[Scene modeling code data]
-------------------------
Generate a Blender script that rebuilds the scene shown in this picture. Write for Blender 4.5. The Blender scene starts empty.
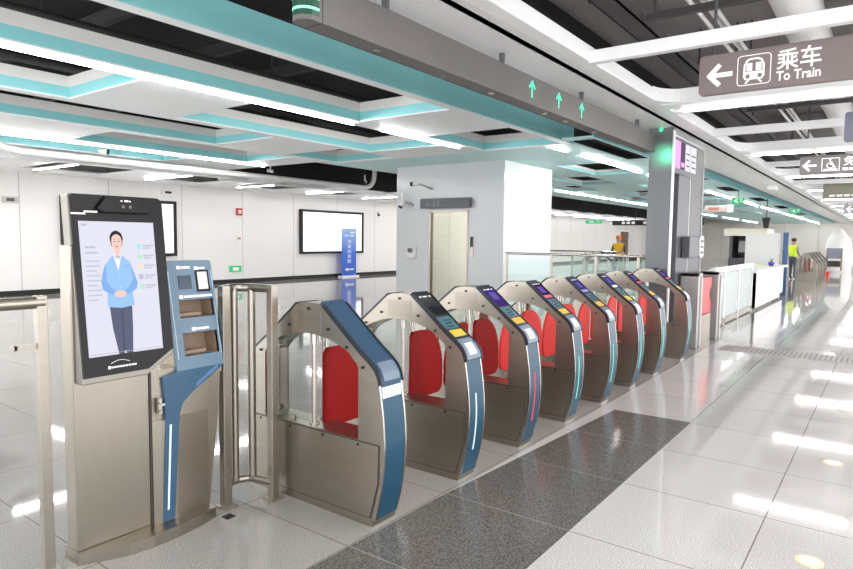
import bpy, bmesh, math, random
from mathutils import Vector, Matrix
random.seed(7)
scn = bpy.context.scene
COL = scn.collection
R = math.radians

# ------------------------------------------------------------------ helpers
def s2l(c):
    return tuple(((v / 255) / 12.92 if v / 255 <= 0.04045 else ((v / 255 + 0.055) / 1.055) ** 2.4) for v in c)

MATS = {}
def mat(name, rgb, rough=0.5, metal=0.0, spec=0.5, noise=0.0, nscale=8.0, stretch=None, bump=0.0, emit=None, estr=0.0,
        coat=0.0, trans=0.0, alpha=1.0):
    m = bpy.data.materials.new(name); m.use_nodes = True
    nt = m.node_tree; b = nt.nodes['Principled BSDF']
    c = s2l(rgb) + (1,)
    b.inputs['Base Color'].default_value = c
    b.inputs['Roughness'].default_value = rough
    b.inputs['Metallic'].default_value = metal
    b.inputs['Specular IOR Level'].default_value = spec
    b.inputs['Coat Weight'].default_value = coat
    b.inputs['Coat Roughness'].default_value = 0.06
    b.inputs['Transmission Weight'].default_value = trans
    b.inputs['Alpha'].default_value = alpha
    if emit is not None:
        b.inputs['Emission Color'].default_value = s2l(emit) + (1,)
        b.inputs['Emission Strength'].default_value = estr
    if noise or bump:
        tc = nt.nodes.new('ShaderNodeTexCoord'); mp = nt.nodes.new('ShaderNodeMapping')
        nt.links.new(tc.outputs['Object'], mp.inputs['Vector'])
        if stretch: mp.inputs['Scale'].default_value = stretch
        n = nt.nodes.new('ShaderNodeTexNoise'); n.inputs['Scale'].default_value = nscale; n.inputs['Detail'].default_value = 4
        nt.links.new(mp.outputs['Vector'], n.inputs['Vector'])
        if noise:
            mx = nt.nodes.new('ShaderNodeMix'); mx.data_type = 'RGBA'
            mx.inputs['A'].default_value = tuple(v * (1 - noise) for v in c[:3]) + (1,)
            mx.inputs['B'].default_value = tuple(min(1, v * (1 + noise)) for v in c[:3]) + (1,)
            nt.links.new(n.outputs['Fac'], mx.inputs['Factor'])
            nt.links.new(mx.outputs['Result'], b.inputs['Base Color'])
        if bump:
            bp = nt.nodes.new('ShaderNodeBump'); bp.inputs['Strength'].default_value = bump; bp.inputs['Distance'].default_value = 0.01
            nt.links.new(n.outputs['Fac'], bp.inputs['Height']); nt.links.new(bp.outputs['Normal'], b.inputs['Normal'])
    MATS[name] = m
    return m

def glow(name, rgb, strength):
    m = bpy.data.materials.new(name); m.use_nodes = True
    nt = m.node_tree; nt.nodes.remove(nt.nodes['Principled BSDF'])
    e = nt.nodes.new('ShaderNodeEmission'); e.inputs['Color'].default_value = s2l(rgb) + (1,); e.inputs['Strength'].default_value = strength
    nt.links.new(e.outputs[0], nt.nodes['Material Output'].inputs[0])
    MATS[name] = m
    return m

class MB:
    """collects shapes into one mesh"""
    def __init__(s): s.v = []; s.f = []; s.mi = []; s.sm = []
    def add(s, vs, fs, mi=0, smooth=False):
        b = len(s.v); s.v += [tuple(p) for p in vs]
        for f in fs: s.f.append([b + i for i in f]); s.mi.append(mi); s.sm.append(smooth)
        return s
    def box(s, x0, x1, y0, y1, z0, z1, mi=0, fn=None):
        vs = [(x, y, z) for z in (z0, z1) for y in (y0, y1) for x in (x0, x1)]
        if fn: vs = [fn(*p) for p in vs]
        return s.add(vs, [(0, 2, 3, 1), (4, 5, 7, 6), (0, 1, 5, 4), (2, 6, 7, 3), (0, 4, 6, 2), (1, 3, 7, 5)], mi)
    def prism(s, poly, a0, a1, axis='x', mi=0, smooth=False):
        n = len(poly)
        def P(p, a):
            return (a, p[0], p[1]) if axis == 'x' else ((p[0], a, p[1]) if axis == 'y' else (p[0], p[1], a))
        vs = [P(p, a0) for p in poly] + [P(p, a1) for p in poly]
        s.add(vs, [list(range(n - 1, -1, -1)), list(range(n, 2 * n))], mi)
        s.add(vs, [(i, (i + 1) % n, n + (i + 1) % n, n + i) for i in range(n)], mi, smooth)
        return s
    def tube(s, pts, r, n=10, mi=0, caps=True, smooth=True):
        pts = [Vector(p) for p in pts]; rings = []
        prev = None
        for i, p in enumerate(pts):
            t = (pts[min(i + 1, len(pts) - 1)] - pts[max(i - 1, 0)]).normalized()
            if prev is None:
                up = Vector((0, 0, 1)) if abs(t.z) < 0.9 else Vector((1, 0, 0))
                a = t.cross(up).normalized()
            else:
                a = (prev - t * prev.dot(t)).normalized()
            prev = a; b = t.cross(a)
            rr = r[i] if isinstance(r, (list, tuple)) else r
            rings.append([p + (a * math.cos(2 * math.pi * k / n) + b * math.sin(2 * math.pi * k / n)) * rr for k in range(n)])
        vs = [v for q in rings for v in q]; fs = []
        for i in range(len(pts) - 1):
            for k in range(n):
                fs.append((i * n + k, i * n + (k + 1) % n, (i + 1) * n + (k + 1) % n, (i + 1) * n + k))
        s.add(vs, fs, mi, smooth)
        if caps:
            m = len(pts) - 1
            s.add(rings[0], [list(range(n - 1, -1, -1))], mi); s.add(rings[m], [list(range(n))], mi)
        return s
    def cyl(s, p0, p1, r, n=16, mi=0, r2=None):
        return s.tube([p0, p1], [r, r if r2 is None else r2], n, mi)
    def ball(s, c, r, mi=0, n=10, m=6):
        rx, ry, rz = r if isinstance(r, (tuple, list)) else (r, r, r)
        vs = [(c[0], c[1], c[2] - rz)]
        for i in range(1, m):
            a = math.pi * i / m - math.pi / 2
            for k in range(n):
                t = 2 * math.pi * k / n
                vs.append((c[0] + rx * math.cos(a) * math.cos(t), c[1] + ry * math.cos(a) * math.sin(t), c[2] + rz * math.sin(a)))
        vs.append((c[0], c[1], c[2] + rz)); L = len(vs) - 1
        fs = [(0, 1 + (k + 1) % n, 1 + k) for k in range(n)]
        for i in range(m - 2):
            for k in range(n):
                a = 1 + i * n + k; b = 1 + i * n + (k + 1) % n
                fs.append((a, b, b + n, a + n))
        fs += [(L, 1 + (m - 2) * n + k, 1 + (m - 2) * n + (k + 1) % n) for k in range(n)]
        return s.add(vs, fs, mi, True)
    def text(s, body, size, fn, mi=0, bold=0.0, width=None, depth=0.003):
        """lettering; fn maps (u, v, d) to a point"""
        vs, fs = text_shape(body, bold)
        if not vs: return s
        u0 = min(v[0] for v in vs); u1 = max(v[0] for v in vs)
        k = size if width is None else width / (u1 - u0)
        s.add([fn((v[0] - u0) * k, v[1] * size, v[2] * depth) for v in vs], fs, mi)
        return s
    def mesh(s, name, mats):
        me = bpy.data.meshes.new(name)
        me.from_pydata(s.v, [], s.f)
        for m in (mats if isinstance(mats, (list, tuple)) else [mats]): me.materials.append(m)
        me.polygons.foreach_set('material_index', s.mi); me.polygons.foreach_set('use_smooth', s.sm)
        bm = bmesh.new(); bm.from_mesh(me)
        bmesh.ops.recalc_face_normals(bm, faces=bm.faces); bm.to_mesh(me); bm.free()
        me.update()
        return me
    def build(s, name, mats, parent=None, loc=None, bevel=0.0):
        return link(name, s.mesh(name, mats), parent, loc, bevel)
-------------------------
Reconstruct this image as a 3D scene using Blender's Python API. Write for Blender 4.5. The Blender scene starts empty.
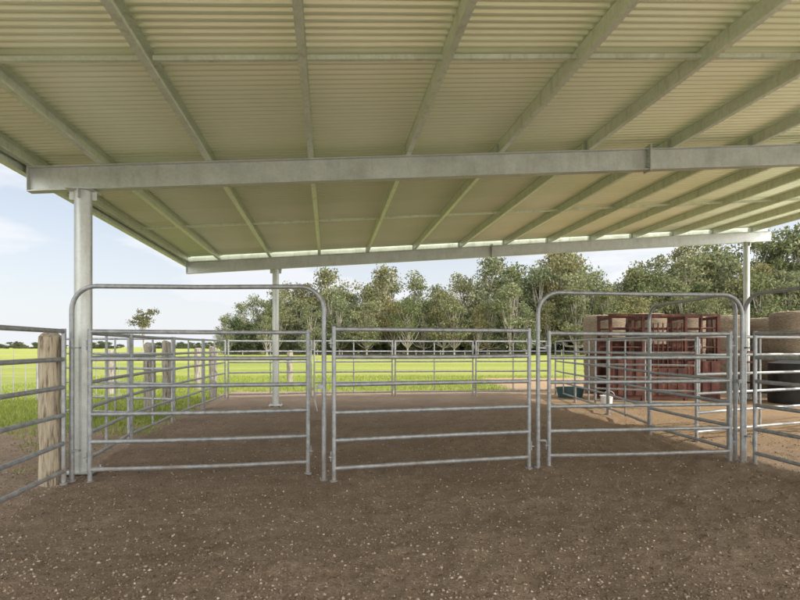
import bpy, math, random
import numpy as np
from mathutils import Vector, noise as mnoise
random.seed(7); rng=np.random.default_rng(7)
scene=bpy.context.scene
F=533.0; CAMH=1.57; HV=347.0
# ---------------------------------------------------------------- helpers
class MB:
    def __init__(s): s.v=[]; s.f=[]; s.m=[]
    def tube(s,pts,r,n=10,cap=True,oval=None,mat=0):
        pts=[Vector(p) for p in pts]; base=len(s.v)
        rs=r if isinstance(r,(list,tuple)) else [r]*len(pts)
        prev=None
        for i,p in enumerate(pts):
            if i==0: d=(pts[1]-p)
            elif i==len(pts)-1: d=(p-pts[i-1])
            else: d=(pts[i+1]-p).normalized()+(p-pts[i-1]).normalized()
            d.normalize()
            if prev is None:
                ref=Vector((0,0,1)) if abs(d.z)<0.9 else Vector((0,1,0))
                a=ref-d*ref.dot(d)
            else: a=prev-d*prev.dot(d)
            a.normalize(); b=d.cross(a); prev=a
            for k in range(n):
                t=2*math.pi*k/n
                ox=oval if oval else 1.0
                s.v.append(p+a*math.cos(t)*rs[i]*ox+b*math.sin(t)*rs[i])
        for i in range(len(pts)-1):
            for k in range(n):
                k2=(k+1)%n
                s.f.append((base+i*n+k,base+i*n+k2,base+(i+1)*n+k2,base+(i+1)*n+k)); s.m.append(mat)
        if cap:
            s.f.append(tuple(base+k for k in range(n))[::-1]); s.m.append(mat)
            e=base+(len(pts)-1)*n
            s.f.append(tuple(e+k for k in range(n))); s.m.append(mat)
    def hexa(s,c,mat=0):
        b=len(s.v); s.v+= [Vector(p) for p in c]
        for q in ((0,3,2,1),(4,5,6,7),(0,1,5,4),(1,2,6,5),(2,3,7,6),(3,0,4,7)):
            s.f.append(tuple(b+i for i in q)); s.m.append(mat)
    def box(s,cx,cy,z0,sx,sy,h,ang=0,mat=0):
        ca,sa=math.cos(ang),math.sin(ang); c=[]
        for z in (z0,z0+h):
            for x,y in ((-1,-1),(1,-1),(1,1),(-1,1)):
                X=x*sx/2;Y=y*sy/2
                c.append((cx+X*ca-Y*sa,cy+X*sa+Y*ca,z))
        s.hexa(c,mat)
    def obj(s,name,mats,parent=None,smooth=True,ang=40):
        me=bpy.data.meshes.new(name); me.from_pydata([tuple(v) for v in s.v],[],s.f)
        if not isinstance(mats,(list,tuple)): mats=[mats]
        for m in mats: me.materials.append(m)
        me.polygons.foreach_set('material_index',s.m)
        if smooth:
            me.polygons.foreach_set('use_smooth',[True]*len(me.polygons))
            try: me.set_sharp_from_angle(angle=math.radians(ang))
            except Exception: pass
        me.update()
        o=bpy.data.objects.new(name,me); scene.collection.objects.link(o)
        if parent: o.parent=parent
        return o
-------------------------
*Problem requirements*:
Repeat exactly the stretch of lines that opens with the line containing "Generate a Blender" and closes with the line containing "return tuple(((v /". Leave the pictures out, and add nothing.

*Response*:
Generate a Blender script that rebuilds the scene shown in this picture. Write for Blender 4.5. The Blender scene starts empty.
import bpy, bmesh, math, random
from mathutils import Vector, Matrix
random.seed(7)
scn = bpy.context.scene
COL = scn.collection
R = math.radians

# ------------------------------------------------------------------ helpers
def s2l(c):
    return tuple(((v / 255) / 12.92 if v / 255 <= 0.04045 else ((v / 255 + 0.055) / 1.055) ** 2.4) for v in c)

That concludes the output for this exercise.